–YOY PPI +6.0%, YOY Core PPI +0.9%; Claims Little Chgd from Mid-March

By Joseph Plocek

WASHINGTON (MNI) – The U.S. March PPI seems like ‘old news’ after
the CPI was released last week, and the unemployment claims data are
suggesting economic stabilization.

Initial unemployment claims fell 24,000 to 456,000 for the April 17
week, the payroll survey period. This compares to 454,000 in mid-March
and suggests little change in labor market conditions after a
holiday-related spike earlier.

There was nothing unusual in the data, a Labor Department economist
said.

Initial claims are off the 650,000 peak of a year ago, and thus are
improving.

Continuing claims declined 40,000 to 4.646 million for the April 10
week, also downtrending since a June 2009 peak and indicating some
improvement, but probably not enough to show large gains in payrolls.

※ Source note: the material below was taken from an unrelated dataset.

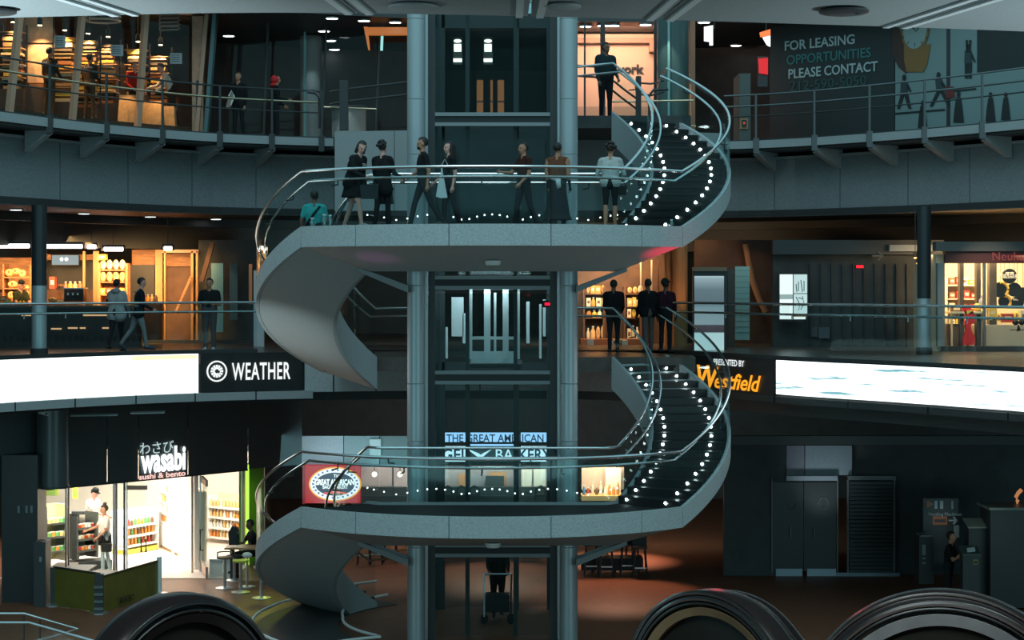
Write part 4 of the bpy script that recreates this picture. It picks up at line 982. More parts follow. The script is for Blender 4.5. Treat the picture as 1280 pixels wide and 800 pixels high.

In a separate report, U.S. March PPI printed +0.7% and +0.1% in
core (unrounded +0.0579%). These represent over-the-year rates of +6.0%
overall and +0.9% core.

PPI is less important since we already know CPI was modest from a
report last week.

Overall PPI seesawed from -0.6% in February, and mainly reflected
+2.4% in foods (where vegetables surged 49.3% on big gains in tomatoes,
dry onions, cauliflower, green peppers and lettuce) and +0.7% in energy
(where large gains were widespread except for -8.4% in Liquified
Petroleum Gas). This was the largest gain in PPI food prices since
January 1984.

In core, jewelry printed +4.9%, representing 85% of the core gain,
and cigarettes printed +1.0%. These were offset by -1.1% in passenger
cars.

The bottom line is that rising core was in a few luxury items and
might be absorbed in margins rather than passed into CPI in coming
months.

There were a few signs of rising prices in the pipeline:
Intermediate PPI posted +0.6% and Crude posted +3.2%. Prices of metals,
wastepaper and chemicals rose in these areas.